▸ **Data provided**:
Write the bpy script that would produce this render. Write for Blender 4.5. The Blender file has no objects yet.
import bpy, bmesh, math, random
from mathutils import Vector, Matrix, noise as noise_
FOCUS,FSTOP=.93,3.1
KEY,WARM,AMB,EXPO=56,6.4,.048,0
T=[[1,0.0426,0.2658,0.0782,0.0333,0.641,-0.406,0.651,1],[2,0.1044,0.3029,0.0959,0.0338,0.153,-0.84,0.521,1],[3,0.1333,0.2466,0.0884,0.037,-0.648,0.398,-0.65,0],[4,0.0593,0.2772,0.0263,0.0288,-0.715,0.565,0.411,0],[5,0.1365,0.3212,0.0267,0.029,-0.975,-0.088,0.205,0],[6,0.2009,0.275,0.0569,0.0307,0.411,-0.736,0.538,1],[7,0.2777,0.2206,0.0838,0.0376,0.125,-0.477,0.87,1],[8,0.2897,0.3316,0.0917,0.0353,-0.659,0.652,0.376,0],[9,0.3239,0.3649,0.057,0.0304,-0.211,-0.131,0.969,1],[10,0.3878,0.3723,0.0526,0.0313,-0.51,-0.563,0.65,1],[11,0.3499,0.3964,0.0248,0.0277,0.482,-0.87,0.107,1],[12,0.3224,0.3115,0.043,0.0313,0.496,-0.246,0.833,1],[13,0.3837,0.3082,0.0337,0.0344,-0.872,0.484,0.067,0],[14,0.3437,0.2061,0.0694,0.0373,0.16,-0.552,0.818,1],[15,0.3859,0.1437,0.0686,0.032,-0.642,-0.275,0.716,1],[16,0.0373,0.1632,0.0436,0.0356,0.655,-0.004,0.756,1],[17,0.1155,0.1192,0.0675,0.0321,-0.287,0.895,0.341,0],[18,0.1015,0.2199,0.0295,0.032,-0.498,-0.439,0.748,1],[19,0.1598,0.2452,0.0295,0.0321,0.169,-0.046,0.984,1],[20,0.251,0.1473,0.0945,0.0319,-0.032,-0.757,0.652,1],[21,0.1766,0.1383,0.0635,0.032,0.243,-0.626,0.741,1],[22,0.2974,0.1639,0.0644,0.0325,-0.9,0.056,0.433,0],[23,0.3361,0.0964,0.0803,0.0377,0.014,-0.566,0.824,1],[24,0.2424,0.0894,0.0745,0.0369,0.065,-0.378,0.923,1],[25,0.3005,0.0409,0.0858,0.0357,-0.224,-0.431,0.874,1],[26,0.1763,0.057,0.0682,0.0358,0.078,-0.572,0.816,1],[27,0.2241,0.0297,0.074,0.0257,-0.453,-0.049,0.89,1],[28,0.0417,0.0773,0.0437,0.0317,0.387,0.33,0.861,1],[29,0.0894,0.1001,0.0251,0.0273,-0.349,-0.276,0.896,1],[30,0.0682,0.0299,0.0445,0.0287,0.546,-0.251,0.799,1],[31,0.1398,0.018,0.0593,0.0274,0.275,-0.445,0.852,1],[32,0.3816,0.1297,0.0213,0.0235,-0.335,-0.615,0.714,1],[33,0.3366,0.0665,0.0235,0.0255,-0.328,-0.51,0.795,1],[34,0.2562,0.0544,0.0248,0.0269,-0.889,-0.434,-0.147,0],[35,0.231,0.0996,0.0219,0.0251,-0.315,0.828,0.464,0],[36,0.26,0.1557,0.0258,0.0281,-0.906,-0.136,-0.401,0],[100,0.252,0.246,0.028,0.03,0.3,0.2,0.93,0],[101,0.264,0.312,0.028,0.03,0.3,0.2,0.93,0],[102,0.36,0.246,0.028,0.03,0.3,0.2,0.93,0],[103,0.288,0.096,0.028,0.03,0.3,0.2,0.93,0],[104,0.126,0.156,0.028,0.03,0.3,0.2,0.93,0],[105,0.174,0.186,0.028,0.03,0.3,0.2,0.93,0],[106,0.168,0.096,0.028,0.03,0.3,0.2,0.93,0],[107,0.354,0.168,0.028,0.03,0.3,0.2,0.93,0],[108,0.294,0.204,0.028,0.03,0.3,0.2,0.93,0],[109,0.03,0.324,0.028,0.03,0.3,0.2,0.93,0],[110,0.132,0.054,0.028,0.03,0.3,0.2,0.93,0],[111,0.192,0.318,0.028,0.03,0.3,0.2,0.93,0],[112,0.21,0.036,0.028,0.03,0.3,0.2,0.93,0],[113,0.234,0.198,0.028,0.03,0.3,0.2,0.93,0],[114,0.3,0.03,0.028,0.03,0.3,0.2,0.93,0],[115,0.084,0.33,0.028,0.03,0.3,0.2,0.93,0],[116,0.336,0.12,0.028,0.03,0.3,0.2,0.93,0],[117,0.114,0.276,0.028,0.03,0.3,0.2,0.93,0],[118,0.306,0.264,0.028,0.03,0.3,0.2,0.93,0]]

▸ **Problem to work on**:
Emit the full listing verbatim.

▸ **Exercise result**:
Write the bpy script that would produce this render. Write for Blender 4.5. The Blender file has no objects yet.
import bpy, bmesh, math, random
from mathutils import Vector, Matrix, noise as noise_
FOCUS,FSTOP=.93,3.1
KEY,WARM,AMB,EXPO=56,6.4,.048,0
T=[[1,0.0426,0.2658,0.0782,0.0333,0.641,-0.406,0.651,1],[2,0.1044,0.3029,0.0959,0.0338,0.153,-0.84,0.521,1],[3,0.1333,0.2466,0.0884,0.037,-0.648,0.398,-0.65,0],[4,0.0593,0.2772,0.0263,0.0288,-0.715,0.565,0.411,0],[5,0.1365,0.3212,0.0267,0.029,-0.975,-0.088,0.205,0],[6,0.2009,0.275,0.0569,0.0307,0.411,-0.736,0.538,1],[7,0.2777,0.2206,0.0838,0.0376,0.125,-0.477,0.87,1],[8,0.2897,0.3316,0.0917,0.0353,-0.659,0.652,0.376,0],[9,0.3239,0.3649,0.057,0.0304,-0.211,-0.131,0.969,1],[10,0.3878,0.3723,0.0526,0.0313,-0.51,-0.563,0.65,1],[11,0.3499,0.3964,0.0248,0.0277,0.482,-0.87,0.107,1],[12,0.3224,0.3115,0.043,0.0313,0.496,-0.246,0.833,1],[13,0.3837,0.3082,0.0337,0.0344,-0.872,0.484,0.067,0],[14,0.3437,0.2061,0.0694,0.0373,0.16,-0.552,0.818,1],[15,0.3859,0.1437,0.0686,0.032,-0.642,-0.275,0.716,1],[16,0.0373,0.1632,0.0436,0.0356,0.655,-0.004,0.756,1],[17,0.1155,0.1192,0.0675,0.0321,-0.287,0.895,0.341,0],[18,0.1015,0.2199,0.0295,0.032,-0.498,-0.439,0.748,1],[19,0.1598,0.2452,0.0295,0.0321,0.169,-0.046,0.984,1],[20,0.251,0.1473,0.0945,0.0319,-0.032,-0.757,0.652,1],[21,0.1766,0.1383,0.0635,0.032,0.243,-0.626,0.741,1],[22,0.2974,0.1639,0.0644,0.0325,-0.9,0.056,0.433,0],[23,0.3361,0.0964,0.0803,0.0377,0.014,-0.566,0.824,1],[24,0.2424,0.0894,0.0745,0.0369,0.065,-0.378,0.923,1],[25,0.3005,0.0409,0.0858,0.0357,-0.224,-0.431,0.874,1],[26,0.1763,0.057,0.0682,0.0358,0.078,-0.572,0.816,1],[27,0.2241,0.0297,0.074,0.0257,-0.453,-0.049,0.89,1],[28,0.0417,0.0773,0.0437,0.0317,0.387,0.33,0.861,1],[29,0.0894,0.1001,0.0251,0.0273,-0.349,-0.276,0.896,1],[30,0.0682,0.0299,0.0445,0.0287,0.546,-0.251,0.799,1],[31,0.1398,0.018,0.0593,0.0274,0.275,-0.445,0.852,1],[32,0.3816,0.1297,0.0213,0.0235,-0.335,-0.615,0.714,1],[33,0.3366,0.0665,0.0235,0.0255,-0.328,-0.51,0.795,1],[34,0.2562,0.0544,0.0248,0.0269,-0.889,-0.434,-0.147,0],[35,0.231,0.0996,0.0219,0.0251,-0.315,0.828,0.464,0],[36,0.26,0.1557,0.0258,0.0281,-0.906,-0.136,-0.401,0],[100,0.252,0.246,0.028,0.03,0.3,0.2,0.93,0],[101,0.264,0.312,0.028,0.03,0.3,0.2,0.93,0],[102,0.36,0.246,0.028,0.03,0.3,0.2,0.93,0],[103,0.288,0.096,0.028,0.03,0.3,0.2,0.93,0],[104,0.126,0.156,0.028,0.03,0.3,0.2,0.93,0],[105,0.174,0.186,0.028,0.03,0.3,0.2,0.93,0],[106,0.168,0.096,0.028,0.03,0.3,0.2,0.93,0],[107,0.354,0.168,0.028,0.03,0.3,0.2,0.93,0],[108,0.294,0.204,0.028,0.03,0.3,0.2,0.93,0],[109,0.03,0.324,0.028,0.03,0.3,0.2,0.93,0],[110,0.132,0.054,0.028,0.03,0.3,0.2,0.93,0],[111,0.192,0.318,0.028,0.03,0.3,0.2,0.93,0],[112,0.21,0.036,0.028,0.03,0.3,0.2,0.93,0],[113,0.234,0.198,0.028,0.03,0.3,0.2,0.93,0],[114,0.3,0.03,0.028,0.03,0.3,0.2,0.93,0],[115,0.084,0.33,0.028,0.03,0.3,0.2,0.93,0],[116,0.336,0.12,0.028,0.03,0.3,0.2,0.93,0],[117,0.114,0.276,0.028,0.03,0.3,0.2,0.93,0],[118,0.306,0.264,0.028,0.03,0.3,0.2,0.93,0]]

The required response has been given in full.